* begin INPUT ROWS *
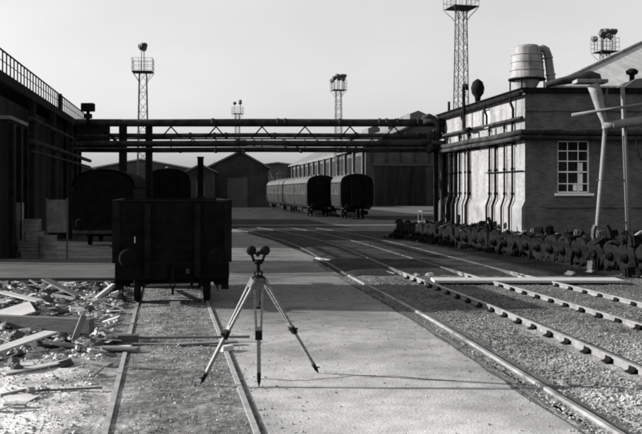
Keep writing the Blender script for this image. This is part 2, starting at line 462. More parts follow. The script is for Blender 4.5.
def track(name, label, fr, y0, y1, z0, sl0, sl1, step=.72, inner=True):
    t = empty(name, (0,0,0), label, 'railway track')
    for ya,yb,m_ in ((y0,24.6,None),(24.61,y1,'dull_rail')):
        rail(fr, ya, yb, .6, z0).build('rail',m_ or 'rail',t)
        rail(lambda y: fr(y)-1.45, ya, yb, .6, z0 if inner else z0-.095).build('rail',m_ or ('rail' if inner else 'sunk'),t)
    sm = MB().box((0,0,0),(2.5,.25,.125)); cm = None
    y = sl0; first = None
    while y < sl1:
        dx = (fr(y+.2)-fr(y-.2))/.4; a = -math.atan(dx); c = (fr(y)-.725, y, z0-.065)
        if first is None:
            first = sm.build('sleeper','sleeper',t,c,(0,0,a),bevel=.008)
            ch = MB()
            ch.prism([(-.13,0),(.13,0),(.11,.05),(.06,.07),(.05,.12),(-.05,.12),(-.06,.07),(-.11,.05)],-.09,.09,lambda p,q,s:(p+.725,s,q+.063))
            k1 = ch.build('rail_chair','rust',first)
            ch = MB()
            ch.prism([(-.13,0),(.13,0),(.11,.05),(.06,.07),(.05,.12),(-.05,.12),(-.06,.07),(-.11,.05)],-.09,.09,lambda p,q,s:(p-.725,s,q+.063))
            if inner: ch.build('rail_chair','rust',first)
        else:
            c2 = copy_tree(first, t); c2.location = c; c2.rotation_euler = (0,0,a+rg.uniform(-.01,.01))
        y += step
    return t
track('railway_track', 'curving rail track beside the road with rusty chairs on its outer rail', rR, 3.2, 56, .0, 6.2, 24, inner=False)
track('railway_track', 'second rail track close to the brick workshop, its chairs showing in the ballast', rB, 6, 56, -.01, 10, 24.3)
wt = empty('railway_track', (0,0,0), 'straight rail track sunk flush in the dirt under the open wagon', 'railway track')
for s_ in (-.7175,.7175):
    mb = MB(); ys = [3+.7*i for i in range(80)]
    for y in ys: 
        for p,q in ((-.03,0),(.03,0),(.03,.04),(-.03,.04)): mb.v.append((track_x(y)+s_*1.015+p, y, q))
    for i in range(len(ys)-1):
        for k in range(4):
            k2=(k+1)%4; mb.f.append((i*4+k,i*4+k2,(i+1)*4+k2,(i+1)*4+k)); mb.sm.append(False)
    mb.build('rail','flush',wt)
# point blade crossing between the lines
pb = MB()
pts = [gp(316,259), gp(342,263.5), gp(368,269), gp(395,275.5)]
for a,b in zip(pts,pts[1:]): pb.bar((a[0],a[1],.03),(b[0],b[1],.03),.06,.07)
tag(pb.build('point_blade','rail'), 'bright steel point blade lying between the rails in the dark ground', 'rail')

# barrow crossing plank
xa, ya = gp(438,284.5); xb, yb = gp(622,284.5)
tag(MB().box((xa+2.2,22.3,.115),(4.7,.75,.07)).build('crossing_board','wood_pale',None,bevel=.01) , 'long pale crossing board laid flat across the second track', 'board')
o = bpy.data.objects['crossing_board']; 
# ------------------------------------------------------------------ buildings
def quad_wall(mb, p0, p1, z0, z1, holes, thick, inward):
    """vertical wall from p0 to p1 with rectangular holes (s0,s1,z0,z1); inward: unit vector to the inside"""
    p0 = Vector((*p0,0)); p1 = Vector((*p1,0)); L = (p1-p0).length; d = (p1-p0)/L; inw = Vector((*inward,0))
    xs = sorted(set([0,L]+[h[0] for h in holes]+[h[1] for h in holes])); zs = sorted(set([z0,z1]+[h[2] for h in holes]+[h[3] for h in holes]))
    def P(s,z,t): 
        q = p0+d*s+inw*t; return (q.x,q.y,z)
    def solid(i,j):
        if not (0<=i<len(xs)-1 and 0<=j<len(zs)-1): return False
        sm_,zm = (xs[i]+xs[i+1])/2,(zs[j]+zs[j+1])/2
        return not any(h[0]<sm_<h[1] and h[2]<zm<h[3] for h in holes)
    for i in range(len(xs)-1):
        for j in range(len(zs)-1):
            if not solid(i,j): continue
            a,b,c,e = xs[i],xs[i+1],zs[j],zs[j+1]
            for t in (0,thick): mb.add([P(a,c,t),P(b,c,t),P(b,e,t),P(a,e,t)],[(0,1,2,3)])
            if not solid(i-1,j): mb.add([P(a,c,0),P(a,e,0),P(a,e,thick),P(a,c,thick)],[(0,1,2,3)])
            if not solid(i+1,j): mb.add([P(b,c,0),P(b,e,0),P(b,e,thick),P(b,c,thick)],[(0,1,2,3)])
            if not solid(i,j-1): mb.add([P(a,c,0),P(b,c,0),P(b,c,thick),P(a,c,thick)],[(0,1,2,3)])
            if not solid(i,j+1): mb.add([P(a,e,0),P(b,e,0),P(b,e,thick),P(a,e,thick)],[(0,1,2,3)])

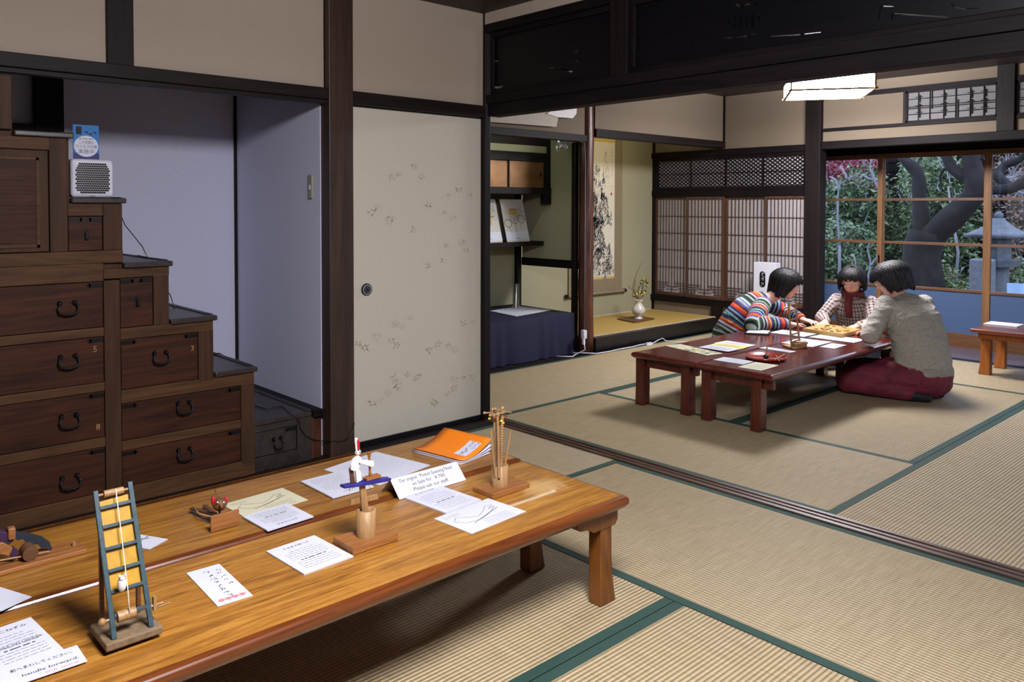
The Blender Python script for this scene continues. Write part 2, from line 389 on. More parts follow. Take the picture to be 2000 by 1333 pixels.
* end INPUT ROWS *
PROBLEM TO WORK ON: Set the pictures aside and transcribe the data above exactly.

THE RESULT:
Keep writing the Blender script for this image. This is part 2, starting at line 462. More parts follow. The script is for Blender 4.5.
def track(name, label, fr, y0, y1, z0, sl0, sl1, step=.72, inner=True):
    t = empty(name, (0,0,0), label, 'railway track')
    for ya,yb,m_ in ((y0,24.6,None),(24.61,y1,'dull_rail')):
        rail(fr, ya, yb, .6, z0).build('rail',m_ or 'rail',t)
        rail(lambda y: fr(y)-1.45, ya, yb, .6, z0 if inner else z0-.095).build('rail',m_ or ('rail' if inner else 'sunk'),t)
    sm = MB().box((0,0,0),(2.5,.25,.125)); cm = None
    y = sl0; first = None
    while y < sl1:
        dx = (fr(y+.2)-fr(y-.2))/.4; a = -math.atan(dx); c = (fr(y)-.725, y, z0-.065)
        if first is None:
            first = sm.build('sleeper','sleeper',t,c,(0,0,a),bevel=.008)
            ch = MB()
            ch.prism([(-.13,0),(.13,0),(.11,.05),(.06,.07),(.05,.12),(-.05,.12),(-.06,.07),(-.11,.05)],-.09,.09,lambda p,q,s:(p+.725,s,q+.063))
            k1 = ch.build('rail_chair','rust',first)
            ch = MB()
            ch.prism([(-.13,0),(.13,0),(.11,.05),(.06,.07),(.05,.12),(-.05,.12),(-.06,.07),(-.11,.05)],-.09,.09,lambda p,q,s:(p-.725,s,q+.063))
            if inner: ch.build('rail_chair','rust',first)
        else:
            c2 = copy_tree(first, t); c2.location = c; c2.rotation_euler = (0,0,a+rg.uniform(-.01,.01))
        y += step
    return t
track('railway_track', 'curving rail track beside the road with rusty chairs on its outer rail', rR, 3.2, 56, .0, 6.2, 24, inner=False)
track('railway_track', 'second rail track close to the brick workshop, its chairs showing in the ballast', rB, 6, 56, -.01, 10, 24.3)
wt = empty('railway_track', (0,0,0), 'straight rail track sunk flush in the dirt under the open wagon', 'railway track')
for s_ in (-.7175,.7175):
    mb = MB(); ys = [3+.7*i for i in range(80)]
    for y in ys: 
        for p,q in ((-.03,0),(.03,0),(.03,.04),(-.03,.04)): mb.v.append((track_x(y)+s_*1.015+p, y, q))
    for i in range(len(ys)-1):
        for k in range(4):
            k2=(k+1)%4; mb.f.append((i*4+k,i*4+k2,(i+1)*4+k2,(i+1)*4+k)); mb.sm.append(False)
    mb.build('rail','flush',wt)
# point blade crossing between the lines
pb = MB()
pts = [gp(316,259), gp(342,263.5), gp(368,269), gp(395,275.5)]
for a,b in zip(pts,pts[1:]): pb.bar((a[0],a[1],.03),(b[0],b[1],.03),.06,.07)
tag(pb.build('point_blade','rail'), 'bright steel point blade lying between the rails in the dark ground', 'rail')

# barrow crossing plank
xa, ya = gp(438,284.5); xb, yb = gp(622,284.5)
tag(MB().box((xa+2.2,22.3,.115),(4.7,.75,.07)).build('crossing_board','wood_pale',None,bevel=.01) , 'long pale crossing board laid flat across the second track', 'board')
o = bpy.data.objects['crossing_board']; 
# ------------------------------------------------------------------ buildings
def quad_wall(mb, p0, p1, z0, z1, holes, thick, inward):
    """vertical wall from p0 to p1 with rectangular holes (s0,s1,z0,z1); inward: unit vector to the inside"""
    p0 = Vector((*p0,0)); p1 = Vector((*p1,0)); L = (p1-p0).length; d = (p1-p0)/L; inw = Vector((*inward,0))
    xs = sorted(set([0,L]+[h[0] for h in holes]+[h[1] for h in holes])); zs = sorted(set([z0,z1]+[h[2] for h in holes]+[h[3] for h in holes]))
    def P(s,z,t): 
        q = p0+d*s+inw*t; return (q.x,q.y,z)
    def solid(i,j):
        if not (0<=i<len(xs)-1 and 0<=j<len(zs)-1): return False
        sm_,zm = (xs[i]+xs[i+1])/2,(zs[j]+zs[j+1])/2
        return not any(h[0]<sm_<h[1] and h[2]<zm<h[3] for h in holes)
    for i in range(len(xs)-1):
        for j in range(len(zs)-1):
            if not solid(i,j): continue
            a,b,c,e = xs[i],xs[i+1],zs[j],zs[j+1]
            for t in (0,thick): mb.add([P(a,c,t),P(b,c,t),P(b,e,t),P(a,e,t)],[(0,1,2,3)])
            if not solid(i-1,j): mb.add([P(a,c,0),P(a,e,0),P(a,e,thick),P(a,c,thick)],[(0,1,2,3)])
            if not solid(i+1,j): mb.add([P(b,c,0),P(b,e,0),P(b,e,thick),P(b,c,thick)],[(0,1,2,3)])
            if not solid(i,j-1): mb.add([P(a,c,0),P(b,c,0),P(b,c,thick),P(a,c,thick)],[(0,1,2,3)])
            if not solid(i,j+1): mb.add([P(a,e,0),P(b,e,0),P(b,e,thick),P(a,e,thick)],[(0,1,2,3)])

The Blender Python script for this scene continues. Write part 2, from line 389 on. More parts follow. Take the picture to be 2000 by 1333 pixels.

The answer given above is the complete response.